I am pleased to report that my new friendship is also blossoming, which I’m sure is making life here feel that much fuller. I’ve been going over there once a week (her babe is still a wee-one) and we had a lunch date so the husbands could meet, which was a great success. Now we just need, like, one or two more great restaurants to take our talents to, and Garrison really will have it all. Or it will be enough.
Reading/Watching/Listening
I’m almost done with the last book in Alice Hoffman’s Practical Magic series, which I have enjoyed immensely. My favorite was probably Rules of Magic, because I do love historical fiction taking place in New York City, and this combined with my favored themes of witchcraft and magic was just 👌. Another old favorite I must mention, because I just learned that my new local friend had her bat mitzvah in this theme and in that moment I knew we were kindred spirits of another level, and that is Mists of Avalon, which she so aptly described at “feminist King Arthur” and oh my god, this is one of my favorite books on the planet. In case you really need to lose yourself in another world for a while.
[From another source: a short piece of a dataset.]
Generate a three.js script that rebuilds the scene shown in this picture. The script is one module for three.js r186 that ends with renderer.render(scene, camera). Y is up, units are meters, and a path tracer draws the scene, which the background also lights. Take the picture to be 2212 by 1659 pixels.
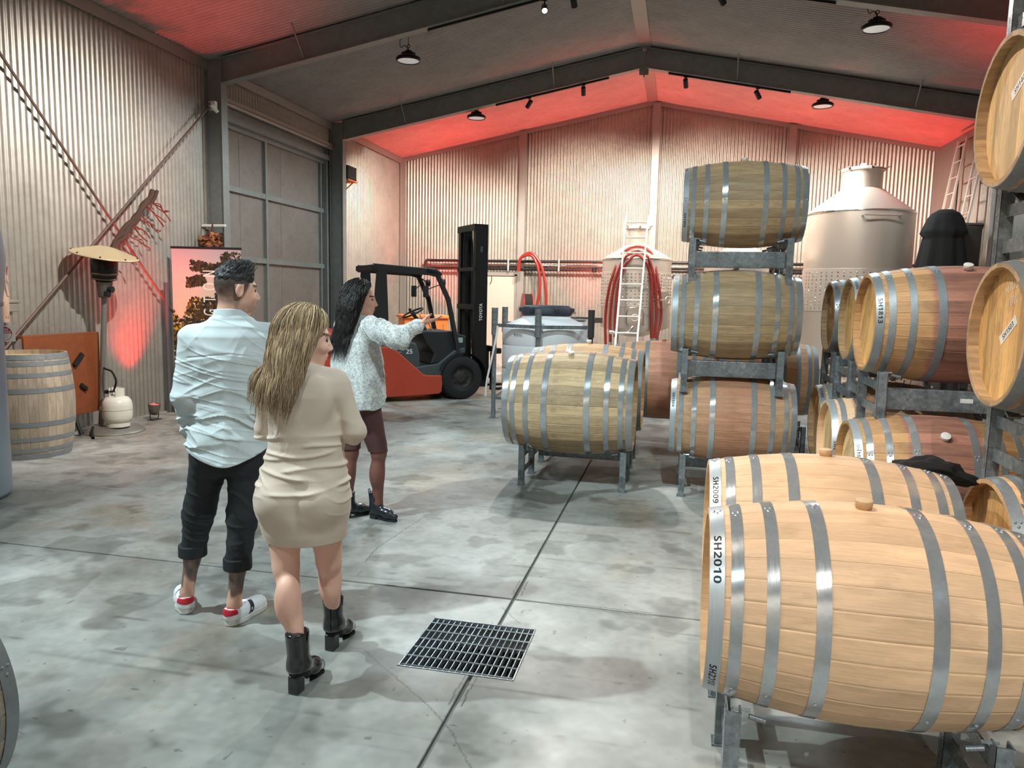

And speaking of historical fiction taking place in New York, I am loving the Gilded Age, from the creator of Downton Abbey — and while it is decidedly not as good as Downton Abbey, I mean how could anything ever compare, I do enjoy the portrayal of the city in the late 1900s. This is a great show to watch sans husband, which for me makes it feel like that much more of a treat, like eating good dark chocolate in bed, though one does have to be careful doing so in white sheets, I’ve learned.